Cordell is an actor, filmmaker, and comedian based in New York, originally from Houston, Texas. His work spans film, television, and digital media, and there is a grounded quality to him that translates immediately on camera. He’s known for his role as Dave in The Trouble with Tessa (2025), and as the writer and director of Bad Match (2023). But beyond credits, what matters in the studio is presence—and Cordell brings that in abundance.

This session was focused, deliberate, and stripped back to essentials.

My approach to headshots has always been about removing anything that distracts from the actor. No unnecessary styling, no visual noise, no overworked lighting setups. Just a controlled environment where performance can emerge naturally. The lighting is precise, designed to sculpt rather than overwhelm. The background is clean. Every decision is made to keep the viewer’s attention exactly where it should be—on the eyes, on the expression, on the truth of the moment.

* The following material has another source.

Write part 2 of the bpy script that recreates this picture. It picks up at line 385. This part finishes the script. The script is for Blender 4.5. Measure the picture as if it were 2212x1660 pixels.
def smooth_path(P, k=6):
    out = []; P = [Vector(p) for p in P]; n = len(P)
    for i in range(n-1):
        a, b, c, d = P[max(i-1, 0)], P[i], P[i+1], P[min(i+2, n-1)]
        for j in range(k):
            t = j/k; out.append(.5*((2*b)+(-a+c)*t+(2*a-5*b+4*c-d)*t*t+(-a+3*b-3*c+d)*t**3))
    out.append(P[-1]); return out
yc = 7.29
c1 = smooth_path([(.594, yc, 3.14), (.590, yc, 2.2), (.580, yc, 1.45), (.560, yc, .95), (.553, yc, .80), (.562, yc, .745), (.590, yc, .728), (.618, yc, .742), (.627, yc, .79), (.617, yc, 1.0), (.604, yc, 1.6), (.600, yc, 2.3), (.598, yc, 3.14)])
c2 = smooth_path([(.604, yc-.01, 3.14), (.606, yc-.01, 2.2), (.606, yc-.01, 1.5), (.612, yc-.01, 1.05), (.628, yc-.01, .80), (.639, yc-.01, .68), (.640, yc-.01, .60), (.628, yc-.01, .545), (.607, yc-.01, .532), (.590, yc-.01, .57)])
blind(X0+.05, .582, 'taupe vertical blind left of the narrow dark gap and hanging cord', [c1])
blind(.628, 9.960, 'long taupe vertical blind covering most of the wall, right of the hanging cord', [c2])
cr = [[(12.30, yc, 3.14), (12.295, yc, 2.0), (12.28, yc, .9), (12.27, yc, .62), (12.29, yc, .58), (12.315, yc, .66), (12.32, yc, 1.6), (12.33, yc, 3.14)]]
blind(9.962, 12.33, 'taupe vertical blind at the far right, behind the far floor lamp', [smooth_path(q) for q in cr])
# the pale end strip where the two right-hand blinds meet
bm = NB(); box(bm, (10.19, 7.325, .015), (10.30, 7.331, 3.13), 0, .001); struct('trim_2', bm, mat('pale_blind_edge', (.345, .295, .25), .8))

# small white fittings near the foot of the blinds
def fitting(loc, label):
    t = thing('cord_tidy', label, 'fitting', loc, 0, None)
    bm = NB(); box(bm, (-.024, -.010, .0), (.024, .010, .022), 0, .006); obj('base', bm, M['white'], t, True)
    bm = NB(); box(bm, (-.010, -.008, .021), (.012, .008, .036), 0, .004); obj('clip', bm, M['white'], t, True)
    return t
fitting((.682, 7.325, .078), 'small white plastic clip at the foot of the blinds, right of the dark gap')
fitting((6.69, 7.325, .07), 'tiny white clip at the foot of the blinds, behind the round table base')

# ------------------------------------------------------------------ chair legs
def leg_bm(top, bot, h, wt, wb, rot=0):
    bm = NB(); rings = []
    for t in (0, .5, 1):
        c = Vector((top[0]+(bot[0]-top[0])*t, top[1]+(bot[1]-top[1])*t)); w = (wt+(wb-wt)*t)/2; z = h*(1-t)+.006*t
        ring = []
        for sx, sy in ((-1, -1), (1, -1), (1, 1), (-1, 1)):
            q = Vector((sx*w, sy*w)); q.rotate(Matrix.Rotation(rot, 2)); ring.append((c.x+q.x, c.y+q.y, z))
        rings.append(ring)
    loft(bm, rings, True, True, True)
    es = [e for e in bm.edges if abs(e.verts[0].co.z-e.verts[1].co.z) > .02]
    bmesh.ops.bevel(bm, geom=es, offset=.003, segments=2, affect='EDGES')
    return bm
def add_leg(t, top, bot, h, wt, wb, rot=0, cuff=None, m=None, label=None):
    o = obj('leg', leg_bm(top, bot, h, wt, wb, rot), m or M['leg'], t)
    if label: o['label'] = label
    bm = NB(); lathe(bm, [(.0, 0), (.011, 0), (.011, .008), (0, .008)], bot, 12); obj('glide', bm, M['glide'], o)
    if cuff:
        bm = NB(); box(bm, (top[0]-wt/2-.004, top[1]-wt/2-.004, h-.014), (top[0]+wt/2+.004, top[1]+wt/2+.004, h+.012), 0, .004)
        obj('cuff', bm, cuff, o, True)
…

What makes the difference is direction.

Actors are not left to “find it” on their own. Every shift in expression is guided—subtle changes in posture, breath, and eye-line that transform the read of an image. A fraction softer and the image becomes open and commercial. A fraction more controlled and it moves into something more guarded, more dramatic. These are small adjustments, but they are everything.

With Cordell, the range came quickly.

We began with openness—an ease in the face, a natural connection that immediately feels accessible. The kind of image that invites a casting director in. From there, we moved toward stillness. The expression tightened, the energy became more contained, and the gaze carried more weight. Finally, we pushed into a more cinematic space—minimal expression, controlled intensity, and a sense of underlying tension.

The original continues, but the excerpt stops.